Stephen, you are primarily known as a poet but have also published fiction and essays, and Leanne, your writing spans many forms including short fiction, poetry, essays, and other genres. What factors shape the genre or form that you write in? How do you choose?
LBS: I get interested in an idea or a tiny story. I spend time with it until something emerges. Sometimes it’s poetry, other times it’s a short story or an essay, and sometimes it’s something more academic. It often depends upon what I want to say; poetry and short stories have much more freedom through which to speak truths than academic work. So often I don’t choose, the idea chooses.
SC: I set out, in my early 20s, to write fiction. Poetry just “happened,” and took over. It didn’t feel like a choice. Now I occasionally write fiction again, too. In a sense, the choice for me really is just about the “room” I might need to work through some ideas – that fiction allows me to be a little “wordier.” But the line between poetry and fiction also continues to blur for me, and it seems like I’m working toward some kind of hybrid form. For many writers, I think fiction means a larger potential audience, which might be true; however, I tend to write through and for communities with which I am in some way engaged (social and environmental justice communities, by and large), and so the question of access to audience is different, less about genre, more about a common cause.
You’re both educators in addition to being writers. What have you learned about writing from teaching?
LBS: I work a lot with Indigenous students often new to formal post-secondary education. They often have a lot of fear around writing – that their truths are not truths, that their stories are not important, that they are not good writers. I have felt all of that over the course of my life and so they remind me of how important it is to be brave and speak our truths and to write as if we are free. They also remind me of how important it is to develop a critical Indigenous consciousness, and to do that I think we need more Indigenous public intellectuals and writers writing for our own people on our own terms.

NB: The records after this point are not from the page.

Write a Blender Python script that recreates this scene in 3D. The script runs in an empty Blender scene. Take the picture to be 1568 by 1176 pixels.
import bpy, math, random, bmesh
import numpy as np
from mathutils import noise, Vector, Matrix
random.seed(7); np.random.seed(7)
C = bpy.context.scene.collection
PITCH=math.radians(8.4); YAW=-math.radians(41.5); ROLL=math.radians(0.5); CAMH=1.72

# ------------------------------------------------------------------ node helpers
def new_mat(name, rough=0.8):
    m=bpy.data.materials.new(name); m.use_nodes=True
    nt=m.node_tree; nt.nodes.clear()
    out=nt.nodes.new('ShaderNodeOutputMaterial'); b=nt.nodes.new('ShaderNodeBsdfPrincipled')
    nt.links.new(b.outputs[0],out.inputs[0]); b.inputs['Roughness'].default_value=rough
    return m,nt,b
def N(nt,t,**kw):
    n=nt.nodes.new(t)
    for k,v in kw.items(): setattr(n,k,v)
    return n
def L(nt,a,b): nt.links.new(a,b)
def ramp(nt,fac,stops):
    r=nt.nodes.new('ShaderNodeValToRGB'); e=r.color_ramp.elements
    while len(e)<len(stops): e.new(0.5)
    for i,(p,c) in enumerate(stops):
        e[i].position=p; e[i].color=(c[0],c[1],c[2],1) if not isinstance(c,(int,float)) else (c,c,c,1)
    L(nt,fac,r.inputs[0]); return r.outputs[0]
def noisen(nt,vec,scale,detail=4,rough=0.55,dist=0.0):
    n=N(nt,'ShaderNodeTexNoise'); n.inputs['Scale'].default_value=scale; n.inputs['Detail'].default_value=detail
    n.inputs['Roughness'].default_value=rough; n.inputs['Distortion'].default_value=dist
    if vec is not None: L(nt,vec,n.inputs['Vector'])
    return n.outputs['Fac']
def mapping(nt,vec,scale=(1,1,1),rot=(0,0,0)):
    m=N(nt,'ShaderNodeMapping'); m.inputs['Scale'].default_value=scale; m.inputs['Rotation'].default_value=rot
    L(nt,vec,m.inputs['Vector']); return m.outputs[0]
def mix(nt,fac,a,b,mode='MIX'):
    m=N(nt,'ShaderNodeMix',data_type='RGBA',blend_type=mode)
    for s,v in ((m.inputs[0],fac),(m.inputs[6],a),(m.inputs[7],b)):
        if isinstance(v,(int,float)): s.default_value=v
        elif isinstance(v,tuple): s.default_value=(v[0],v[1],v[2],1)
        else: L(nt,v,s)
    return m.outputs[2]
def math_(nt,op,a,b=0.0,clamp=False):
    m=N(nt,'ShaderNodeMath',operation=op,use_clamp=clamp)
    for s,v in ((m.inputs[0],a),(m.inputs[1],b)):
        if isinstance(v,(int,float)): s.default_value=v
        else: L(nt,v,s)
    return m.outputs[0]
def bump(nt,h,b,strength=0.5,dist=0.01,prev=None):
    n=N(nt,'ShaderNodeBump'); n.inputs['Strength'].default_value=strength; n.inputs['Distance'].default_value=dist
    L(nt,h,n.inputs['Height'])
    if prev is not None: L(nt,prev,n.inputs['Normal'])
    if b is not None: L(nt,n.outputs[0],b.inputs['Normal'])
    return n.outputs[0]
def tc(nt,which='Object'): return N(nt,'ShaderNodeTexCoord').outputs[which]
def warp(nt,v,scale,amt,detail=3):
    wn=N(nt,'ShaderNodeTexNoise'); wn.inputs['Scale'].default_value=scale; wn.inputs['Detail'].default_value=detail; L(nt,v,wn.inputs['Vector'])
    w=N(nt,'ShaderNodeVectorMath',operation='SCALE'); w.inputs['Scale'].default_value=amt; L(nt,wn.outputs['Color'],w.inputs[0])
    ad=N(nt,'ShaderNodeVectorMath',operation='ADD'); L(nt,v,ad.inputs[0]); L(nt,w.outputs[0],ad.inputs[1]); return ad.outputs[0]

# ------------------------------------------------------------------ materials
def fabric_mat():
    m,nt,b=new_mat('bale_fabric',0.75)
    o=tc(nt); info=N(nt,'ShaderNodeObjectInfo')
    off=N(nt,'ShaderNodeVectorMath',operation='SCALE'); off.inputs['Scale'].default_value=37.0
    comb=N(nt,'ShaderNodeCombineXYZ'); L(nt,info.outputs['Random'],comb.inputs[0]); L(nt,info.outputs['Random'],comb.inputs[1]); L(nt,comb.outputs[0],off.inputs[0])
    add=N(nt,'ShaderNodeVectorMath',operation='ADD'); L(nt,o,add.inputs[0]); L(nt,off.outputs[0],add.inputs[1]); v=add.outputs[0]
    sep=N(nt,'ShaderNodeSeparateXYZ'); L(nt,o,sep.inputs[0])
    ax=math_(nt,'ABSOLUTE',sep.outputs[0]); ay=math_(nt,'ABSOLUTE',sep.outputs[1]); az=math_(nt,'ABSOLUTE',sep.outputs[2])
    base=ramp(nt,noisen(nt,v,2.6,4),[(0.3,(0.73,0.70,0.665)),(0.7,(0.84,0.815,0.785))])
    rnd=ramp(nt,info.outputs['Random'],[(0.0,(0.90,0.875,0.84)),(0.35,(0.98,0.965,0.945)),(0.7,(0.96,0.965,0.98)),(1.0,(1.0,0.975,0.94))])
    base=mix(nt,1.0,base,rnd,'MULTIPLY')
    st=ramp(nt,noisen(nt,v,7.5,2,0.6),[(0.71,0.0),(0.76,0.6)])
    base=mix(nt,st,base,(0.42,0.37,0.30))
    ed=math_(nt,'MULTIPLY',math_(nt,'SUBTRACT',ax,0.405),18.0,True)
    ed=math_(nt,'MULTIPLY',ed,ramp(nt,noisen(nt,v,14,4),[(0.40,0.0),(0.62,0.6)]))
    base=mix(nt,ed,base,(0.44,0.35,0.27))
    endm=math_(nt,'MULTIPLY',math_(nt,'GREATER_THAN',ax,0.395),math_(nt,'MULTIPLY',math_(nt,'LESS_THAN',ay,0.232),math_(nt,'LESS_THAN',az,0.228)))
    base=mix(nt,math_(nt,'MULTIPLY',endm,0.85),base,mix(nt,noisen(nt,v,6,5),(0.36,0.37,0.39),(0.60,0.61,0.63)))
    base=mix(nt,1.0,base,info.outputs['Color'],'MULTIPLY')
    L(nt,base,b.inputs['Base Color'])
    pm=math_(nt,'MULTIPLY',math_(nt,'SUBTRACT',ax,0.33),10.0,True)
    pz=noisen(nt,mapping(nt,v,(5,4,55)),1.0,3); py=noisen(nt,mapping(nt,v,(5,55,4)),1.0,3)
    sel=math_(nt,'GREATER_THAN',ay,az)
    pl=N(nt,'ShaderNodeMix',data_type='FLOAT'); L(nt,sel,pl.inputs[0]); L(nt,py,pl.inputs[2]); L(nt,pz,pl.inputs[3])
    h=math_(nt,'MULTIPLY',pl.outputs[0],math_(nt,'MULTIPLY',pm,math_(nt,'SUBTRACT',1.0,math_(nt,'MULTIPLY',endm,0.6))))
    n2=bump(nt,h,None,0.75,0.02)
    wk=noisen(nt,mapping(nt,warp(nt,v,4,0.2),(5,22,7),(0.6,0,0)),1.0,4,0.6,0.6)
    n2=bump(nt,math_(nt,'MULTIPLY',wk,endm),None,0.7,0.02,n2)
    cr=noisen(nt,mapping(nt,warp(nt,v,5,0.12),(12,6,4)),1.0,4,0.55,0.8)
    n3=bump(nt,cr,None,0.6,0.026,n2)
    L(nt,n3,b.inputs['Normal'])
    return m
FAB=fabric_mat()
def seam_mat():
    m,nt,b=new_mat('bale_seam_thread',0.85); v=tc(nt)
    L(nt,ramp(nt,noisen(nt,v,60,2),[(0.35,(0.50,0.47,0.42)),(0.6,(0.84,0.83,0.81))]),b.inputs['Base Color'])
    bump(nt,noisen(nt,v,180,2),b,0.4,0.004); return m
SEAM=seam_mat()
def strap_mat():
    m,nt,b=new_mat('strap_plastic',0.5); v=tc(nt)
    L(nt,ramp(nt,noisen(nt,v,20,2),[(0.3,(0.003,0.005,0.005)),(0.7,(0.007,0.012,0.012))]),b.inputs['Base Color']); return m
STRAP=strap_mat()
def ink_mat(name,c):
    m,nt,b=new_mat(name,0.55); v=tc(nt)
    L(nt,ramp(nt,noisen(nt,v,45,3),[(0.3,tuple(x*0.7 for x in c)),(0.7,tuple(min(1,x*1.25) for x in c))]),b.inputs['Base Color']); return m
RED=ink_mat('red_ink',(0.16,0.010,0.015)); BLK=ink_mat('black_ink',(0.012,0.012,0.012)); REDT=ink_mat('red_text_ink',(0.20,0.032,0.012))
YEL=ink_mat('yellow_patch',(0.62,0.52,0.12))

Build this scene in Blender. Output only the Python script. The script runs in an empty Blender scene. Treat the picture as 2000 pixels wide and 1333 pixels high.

SC: I think I’ve learned two contradictory things: that sometimes simpler is better, and that, given the right atmosphere and encouragement, complexity is very good too. As readers, I think we like to know how tangled and interconnected things really are, but we also like to know where we can grab hold of something and give it a tug. Students taught me that.
Who do you write for? (Why?)
LBS: I write for Indigenous peoples because that is a political act. Very few people write with an Indigenous audience in mind.
SC: A friend once answered this, adapting Gertrude Stein’s answer, “friends and strangers,” which, I guess, is everyone. I began writing thinking it was a bad idea to think too much about audience, and to focus instead on “what I have to say.” It seemed out of my hands whether anyone would care or not. But as time has passed, I am more and more interested in an audience formed by community in shared struggle. I write for the common cause – these are the “friends.” But I write for “strangers” too – for anyone who might stop to listen or pick up the book and read and find their way in.
Do you have anything to share with writers who might be thinking of entering Briarpatch’s Writing in the Margins contest this year?
LBS: Just write. Art isn’t a competition. Art isn’t a prize. Don’t worry about external recognition. Write something that has deep meaning for you, that you feel proud of and that resonates with your life.
SC: As much as one might be writing, as it were, in the name of justice, for or from a community in struggle, or for a better world, one is still at the same time creating an object, whether poem or prose, that needs to be able to stand on its own and invite readers to spend a little time with it, regardless of the context. What is it that draws me in as a reader and makes me take my time with a text? That’s the question I’m always asking myself. I keep trying to write what I like to read. What do you like to read? Write that thing. That’s the writer’s utopian challenge.